Записки - стр. 15
Было это вот как.
Три дня спустя я вошла утром в комнату к матери и сказала ей, что письмо, которое она получила на Новый год, волнует всех в доме. Она спросила меня, что говорят о нем; я ей ответила, что говорят разное, но что меня касается, так я, без сомнения, знаю его содержание. Она захотела узнать, что я о нем знаю; я ей сказала, что это приглашение от русской императрицы приехать в Россию и что именно я должна участвовать в этом. Она захотела узнать, откуда я это знаю, я ответила: «Через гаданье». И так как недавно говорили о человеке, который брался всё отгадать при помощи точек и цифр, то я заявила, что владею искусством этого человека. Она засмеялась: «Ну, так если вы, сударыня, такая ученая, вам надо лишь отгадать остальное содержание делового письма в двенадцать страниц». Я ей ответила, что постараюсь.
После обеда я снесла ей записку, на которой написала следующие слова: «Предвещаю по всему, что Петр III будет твоим супругом». Мать прочла и казалась несколько удивленной.
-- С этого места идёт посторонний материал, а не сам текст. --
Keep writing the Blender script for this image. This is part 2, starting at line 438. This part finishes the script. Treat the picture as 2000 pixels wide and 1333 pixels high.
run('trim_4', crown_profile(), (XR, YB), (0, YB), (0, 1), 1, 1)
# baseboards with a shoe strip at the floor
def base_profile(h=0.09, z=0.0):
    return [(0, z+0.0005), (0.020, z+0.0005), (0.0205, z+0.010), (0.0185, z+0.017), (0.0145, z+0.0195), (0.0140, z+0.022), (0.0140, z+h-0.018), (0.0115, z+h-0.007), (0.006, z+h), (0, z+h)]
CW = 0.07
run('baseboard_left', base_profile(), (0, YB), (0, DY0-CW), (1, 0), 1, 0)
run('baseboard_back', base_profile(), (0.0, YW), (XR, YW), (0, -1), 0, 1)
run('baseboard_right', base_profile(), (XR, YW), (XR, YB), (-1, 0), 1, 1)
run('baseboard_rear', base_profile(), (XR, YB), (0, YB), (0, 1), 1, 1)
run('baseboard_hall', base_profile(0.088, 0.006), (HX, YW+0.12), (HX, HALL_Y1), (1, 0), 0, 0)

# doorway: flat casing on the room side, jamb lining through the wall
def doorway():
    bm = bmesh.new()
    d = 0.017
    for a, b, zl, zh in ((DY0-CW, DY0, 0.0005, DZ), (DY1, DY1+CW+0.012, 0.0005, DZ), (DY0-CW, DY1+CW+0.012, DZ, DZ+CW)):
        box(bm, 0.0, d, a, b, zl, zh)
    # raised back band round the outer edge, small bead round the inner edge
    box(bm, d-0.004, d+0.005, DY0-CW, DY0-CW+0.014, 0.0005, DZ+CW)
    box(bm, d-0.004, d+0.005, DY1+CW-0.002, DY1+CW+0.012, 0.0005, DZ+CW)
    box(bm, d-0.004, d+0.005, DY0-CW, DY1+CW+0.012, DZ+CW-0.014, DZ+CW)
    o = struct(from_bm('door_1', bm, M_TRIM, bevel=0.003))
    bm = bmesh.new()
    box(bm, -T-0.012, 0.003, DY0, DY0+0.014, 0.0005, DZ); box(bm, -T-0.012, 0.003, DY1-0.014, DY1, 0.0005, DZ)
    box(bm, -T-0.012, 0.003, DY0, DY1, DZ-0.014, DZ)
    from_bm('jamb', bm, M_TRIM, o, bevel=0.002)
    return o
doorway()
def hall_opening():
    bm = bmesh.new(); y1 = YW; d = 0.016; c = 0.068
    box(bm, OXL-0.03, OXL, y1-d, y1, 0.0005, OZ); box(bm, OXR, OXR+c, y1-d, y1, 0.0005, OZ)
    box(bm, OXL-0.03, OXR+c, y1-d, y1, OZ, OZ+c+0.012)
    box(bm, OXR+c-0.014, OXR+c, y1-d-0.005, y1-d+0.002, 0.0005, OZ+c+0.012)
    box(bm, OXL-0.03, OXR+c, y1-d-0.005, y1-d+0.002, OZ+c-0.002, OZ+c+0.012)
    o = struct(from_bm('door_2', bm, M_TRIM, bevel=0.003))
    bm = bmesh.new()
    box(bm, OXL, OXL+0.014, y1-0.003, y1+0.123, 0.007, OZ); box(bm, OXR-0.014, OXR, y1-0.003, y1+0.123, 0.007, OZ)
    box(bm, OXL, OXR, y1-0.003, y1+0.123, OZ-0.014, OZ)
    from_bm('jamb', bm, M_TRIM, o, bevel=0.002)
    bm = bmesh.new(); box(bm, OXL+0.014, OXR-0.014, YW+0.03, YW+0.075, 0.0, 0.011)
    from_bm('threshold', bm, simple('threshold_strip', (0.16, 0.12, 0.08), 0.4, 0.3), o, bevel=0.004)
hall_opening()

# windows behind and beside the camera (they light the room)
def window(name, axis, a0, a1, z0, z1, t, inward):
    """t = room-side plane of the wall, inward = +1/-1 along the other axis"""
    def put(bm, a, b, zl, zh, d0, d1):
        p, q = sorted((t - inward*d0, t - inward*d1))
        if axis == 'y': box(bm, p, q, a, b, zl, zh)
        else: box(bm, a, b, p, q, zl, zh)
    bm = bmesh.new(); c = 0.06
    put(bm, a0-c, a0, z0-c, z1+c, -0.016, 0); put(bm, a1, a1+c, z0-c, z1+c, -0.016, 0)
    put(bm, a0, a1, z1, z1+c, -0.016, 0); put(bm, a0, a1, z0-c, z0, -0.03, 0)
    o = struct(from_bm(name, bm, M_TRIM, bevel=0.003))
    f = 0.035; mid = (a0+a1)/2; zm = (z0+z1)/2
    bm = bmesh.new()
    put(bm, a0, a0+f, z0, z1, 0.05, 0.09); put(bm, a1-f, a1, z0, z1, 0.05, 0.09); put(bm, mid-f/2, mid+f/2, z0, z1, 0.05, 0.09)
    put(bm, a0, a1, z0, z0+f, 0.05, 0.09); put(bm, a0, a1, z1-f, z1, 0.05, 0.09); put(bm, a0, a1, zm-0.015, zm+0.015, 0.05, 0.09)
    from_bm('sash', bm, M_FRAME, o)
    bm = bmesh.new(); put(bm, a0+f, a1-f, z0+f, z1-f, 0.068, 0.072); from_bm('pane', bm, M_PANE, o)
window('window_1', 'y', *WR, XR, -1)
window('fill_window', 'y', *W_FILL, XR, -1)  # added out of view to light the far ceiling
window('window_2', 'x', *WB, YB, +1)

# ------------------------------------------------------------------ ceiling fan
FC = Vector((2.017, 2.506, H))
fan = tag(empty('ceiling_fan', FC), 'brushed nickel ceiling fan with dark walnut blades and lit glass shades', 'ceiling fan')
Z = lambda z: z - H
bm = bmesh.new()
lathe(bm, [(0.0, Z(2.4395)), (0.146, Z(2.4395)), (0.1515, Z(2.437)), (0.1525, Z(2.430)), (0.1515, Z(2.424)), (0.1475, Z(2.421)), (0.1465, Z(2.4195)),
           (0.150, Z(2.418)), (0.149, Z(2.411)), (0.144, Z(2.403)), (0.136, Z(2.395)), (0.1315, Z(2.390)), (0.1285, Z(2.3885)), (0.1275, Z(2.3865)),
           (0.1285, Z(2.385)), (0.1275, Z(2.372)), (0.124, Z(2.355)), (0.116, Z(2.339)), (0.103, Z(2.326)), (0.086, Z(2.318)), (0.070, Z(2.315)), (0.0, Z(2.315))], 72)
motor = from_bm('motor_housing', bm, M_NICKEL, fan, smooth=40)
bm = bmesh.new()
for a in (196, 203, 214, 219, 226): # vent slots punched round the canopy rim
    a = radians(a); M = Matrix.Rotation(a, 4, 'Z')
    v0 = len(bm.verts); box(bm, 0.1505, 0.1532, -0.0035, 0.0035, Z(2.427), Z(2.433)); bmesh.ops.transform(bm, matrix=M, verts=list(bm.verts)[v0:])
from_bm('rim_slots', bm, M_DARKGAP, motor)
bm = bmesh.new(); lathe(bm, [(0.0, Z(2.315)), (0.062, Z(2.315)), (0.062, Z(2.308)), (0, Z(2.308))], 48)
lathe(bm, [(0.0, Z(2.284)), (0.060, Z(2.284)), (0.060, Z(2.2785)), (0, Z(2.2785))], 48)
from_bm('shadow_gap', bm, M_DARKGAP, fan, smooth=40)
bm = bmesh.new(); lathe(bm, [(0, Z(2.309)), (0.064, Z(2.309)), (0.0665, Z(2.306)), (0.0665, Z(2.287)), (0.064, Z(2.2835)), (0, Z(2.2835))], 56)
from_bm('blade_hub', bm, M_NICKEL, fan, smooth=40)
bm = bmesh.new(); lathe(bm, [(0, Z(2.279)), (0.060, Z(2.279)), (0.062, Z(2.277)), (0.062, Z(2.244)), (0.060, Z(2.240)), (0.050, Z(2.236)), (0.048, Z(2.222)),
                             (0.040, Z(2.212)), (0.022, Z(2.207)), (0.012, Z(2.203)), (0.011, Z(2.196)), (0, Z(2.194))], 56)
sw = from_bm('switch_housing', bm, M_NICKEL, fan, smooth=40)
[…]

Я воспользовалась этой минутой, чтобы сказать ей, что если действительно ей делают подобные предложения из России, то не следует от них отказываться, что это счастье для меня. Она мне сказала, что придется многим рисковать ввиду малой устойчивости в делах этой страны. Я ей ответила, что Бог позаботится об их устойчивости, если есть Его воля на то, чтоб это было, что я чувствую в себе достаточно мужества, чтобы подвергнуться этой опасности, и что сердце мне говорит, что всё пойдет хорошо. Она не могла удержаться, чтобы не воскликнуть: «А мой брат Георг, что он скажет?» (Тут в первый раз она заговорила о нем со мною.) Я покраснела и ответила: «Он только может желать моего благополучия и счастья». Она замолчала и пошла поговорить с отцом, который желал отклонить всё дело, равно как и поездку.
Он пожелал сам говорить со мною или, вернее, мать попросила его сделать это. Я ему сказала, что так как речь шла обо мне, то пусть он позволит указать ему, что поездка ни к чему не обязывает, что по приезде на место мы с матерью увидим, надо возвращаться или нет; наконец я его убедила разрешить поездку. Он дал мне письменное наставление в нравственности, и мы поехали вместе с отцом в Берлин.
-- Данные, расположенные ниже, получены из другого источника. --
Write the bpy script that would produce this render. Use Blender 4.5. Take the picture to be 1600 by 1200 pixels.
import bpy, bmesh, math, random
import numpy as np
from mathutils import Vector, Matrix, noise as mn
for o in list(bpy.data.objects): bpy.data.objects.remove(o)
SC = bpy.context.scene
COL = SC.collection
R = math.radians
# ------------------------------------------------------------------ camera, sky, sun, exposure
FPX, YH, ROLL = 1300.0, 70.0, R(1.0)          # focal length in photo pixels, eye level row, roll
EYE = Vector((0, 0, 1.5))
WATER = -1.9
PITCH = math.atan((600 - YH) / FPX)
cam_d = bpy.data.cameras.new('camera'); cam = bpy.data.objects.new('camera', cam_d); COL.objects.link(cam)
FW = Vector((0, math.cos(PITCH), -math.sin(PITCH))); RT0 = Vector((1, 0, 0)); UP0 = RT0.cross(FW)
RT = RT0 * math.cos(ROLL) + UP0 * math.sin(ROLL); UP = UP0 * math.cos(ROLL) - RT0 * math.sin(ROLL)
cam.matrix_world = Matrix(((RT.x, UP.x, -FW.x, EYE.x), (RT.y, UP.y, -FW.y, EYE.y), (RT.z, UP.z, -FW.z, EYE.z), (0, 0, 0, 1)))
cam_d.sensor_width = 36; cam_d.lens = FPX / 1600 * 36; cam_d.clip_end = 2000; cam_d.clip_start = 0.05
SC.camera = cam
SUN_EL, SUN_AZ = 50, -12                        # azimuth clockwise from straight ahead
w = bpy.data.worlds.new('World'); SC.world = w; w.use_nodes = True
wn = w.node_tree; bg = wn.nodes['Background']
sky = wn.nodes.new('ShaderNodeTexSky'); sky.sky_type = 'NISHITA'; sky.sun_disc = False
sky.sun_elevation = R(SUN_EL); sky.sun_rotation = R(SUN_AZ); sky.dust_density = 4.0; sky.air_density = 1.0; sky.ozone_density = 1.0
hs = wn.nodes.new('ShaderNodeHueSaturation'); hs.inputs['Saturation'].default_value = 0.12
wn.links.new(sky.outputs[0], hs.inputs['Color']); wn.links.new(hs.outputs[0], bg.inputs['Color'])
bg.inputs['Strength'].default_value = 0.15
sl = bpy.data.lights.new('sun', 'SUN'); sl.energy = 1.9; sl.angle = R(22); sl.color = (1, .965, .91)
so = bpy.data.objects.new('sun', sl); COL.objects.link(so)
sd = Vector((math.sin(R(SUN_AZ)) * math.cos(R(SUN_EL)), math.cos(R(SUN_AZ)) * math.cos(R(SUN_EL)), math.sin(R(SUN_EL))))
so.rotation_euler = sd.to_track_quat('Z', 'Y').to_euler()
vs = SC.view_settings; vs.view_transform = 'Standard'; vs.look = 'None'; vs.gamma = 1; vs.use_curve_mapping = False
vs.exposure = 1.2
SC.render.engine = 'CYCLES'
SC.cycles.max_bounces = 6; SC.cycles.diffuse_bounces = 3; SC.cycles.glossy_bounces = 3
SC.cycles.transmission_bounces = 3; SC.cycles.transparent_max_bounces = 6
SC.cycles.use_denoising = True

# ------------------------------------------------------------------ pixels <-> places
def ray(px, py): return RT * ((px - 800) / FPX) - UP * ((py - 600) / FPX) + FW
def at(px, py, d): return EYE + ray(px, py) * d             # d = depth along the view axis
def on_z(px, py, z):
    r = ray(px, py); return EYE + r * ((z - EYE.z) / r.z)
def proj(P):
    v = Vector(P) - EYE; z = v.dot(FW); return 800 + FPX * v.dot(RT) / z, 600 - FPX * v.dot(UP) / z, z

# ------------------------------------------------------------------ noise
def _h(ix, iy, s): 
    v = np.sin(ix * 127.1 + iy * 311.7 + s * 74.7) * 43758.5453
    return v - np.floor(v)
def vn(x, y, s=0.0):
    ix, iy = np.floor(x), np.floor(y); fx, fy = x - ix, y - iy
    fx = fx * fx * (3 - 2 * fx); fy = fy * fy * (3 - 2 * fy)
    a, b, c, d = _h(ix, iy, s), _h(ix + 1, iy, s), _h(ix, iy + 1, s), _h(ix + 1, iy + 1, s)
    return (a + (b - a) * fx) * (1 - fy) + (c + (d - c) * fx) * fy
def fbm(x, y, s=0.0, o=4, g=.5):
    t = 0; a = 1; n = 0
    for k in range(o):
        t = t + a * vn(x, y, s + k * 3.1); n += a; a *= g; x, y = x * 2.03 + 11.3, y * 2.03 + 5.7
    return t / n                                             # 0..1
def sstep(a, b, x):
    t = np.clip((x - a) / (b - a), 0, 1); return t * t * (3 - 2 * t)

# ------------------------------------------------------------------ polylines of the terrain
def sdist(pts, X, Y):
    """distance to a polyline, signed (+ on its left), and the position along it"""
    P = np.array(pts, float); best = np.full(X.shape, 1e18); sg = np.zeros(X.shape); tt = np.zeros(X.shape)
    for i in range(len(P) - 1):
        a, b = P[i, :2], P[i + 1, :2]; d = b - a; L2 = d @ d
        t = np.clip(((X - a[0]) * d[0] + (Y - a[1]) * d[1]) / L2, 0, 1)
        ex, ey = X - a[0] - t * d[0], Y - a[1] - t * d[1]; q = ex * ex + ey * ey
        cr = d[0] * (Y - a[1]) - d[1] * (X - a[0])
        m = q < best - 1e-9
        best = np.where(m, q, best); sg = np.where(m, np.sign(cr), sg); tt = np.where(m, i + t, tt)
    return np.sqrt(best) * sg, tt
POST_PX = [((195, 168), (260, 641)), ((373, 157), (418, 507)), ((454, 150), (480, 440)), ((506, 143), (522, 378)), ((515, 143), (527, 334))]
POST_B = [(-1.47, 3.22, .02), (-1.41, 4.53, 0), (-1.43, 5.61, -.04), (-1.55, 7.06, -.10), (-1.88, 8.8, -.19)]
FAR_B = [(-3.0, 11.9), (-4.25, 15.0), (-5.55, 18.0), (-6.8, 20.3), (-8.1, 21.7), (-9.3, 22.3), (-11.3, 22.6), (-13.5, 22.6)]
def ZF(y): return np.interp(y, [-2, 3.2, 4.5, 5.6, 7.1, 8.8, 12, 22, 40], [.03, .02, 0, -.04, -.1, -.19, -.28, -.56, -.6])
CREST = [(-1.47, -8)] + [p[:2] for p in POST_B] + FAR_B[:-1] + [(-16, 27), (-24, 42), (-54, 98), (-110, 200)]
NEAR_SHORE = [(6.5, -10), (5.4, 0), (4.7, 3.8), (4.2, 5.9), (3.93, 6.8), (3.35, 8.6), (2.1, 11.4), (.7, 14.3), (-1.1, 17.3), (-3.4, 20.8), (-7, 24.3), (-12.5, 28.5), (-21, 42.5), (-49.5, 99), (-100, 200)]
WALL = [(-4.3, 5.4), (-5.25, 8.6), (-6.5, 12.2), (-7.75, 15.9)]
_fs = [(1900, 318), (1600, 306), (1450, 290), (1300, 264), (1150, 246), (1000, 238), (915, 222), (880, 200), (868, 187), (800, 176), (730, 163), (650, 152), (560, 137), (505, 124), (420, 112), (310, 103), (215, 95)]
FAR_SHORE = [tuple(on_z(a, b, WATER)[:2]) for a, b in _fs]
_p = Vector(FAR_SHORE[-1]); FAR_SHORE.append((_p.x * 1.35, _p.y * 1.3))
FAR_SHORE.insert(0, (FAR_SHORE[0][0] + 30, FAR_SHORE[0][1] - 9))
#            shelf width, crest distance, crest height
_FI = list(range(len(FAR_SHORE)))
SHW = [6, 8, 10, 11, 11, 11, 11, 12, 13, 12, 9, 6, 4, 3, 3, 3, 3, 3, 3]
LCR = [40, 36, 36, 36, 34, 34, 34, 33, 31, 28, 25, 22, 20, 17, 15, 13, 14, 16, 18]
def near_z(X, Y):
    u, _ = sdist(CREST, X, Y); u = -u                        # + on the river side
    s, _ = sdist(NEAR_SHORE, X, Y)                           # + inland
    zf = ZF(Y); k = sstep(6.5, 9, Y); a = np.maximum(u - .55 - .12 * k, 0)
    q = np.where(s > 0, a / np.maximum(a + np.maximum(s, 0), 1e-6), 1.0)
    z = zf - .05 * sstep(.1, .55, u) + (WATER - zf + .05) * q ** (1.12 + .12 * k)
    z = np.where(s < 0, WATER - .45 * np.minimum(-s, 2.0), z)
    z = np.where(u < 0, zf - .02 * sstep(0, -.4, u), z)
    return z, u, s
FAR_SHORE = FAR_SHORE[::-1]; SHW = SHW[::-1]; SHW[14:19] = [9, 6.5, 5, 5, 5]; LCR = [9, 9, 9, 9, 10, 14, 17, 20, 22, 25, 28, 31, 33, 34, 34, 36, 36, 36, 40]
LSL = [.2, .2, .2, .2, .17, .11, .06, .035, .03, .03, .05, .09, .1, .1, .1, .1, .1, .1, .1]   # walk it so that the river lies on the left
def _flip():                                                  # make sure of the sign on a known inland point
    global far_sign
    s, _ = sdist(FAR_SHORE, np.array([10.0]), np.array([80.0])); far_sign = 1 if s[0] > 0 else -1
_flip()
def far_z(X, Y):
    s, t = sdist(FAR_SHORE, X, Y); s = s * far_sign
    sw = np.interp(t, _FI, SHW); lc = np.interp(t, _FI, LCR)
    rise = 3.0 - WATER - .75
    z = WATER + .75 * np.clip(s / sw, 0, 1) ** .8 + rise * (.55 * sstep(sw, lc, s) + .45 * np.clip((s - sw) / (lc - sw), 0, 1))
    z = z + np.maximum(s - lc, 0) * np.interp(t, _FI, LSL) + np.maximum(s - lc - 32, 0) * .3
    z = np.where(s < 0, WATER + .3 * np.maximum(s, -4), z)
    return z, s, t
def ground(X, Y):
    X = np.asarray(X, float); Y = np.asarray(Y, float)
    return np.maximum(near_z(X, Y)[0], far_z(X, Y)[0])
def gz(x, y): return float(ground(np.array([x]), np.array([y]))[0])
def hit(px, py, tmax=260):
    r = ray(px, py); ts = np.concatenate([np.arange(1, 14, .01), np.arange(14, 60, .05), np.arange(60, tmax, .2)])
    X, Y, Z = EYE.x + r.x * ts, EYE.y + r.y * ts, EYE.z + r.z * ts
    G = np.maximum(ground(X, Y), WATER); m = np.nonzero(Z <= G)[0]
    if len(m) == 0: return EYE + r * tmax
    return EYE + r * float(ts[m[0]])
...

Перед отъездом у меня произошла маленькая сцена с мадемуазель Кардель, первая и последняя, какую мы только имели, потому что мы с нею больше не виделись. Я чрезвычайно любила мадемуазель Бабет и ничего не скрывала от нее, за исключением склонности моего дяди ко мне, о которой я остерегалась ей рассказывать: это было в порядке вещей. Отец и мать велели мне хранить глубочайшее молчание о поездке в Россию. Бабет, видя, что я чаще прежнего бегаю взад и вперед из моей комнаты к матери, стала меня расспрашивать об этой поездке и о письме, полученном за столом. Она мне сказала: «Если бы вы меня любили, то открыли бы мне, что об этом знаете, или же вам запретили говорить». Я ей ответила: «Добрый друг мой, представьте себе, можно ли было бы открыть то, что мне запретили бы?» Бабет замолчала и надулась на меня немного, но я ей ничего не сказала и видела, что это ее сердит. Я страдала, но мои принципы были сильнее моей дружбы в эту минуту.
За год до того я дала ей доказательство дружбы, которое ее очень тронуло. В Дорнбурге у нее через каждые три дня была перемежающаяся лихорадка; мать запретила мне видеть Бабет во время приступов этой лихорадки из боязни, чтоб я не заболела от дурного воздуха. Несмотря на это запрещение, я бегала к ней так часто, как только могла вырваться, и делала для ухода за ней всё, что могла придумать. Помню, что однажды я заваривала ей чай, когда ушла ее горничная; в другой раз я давала ей лекарства; наконец, я оказывала ей все мелкие услуги, какие могла.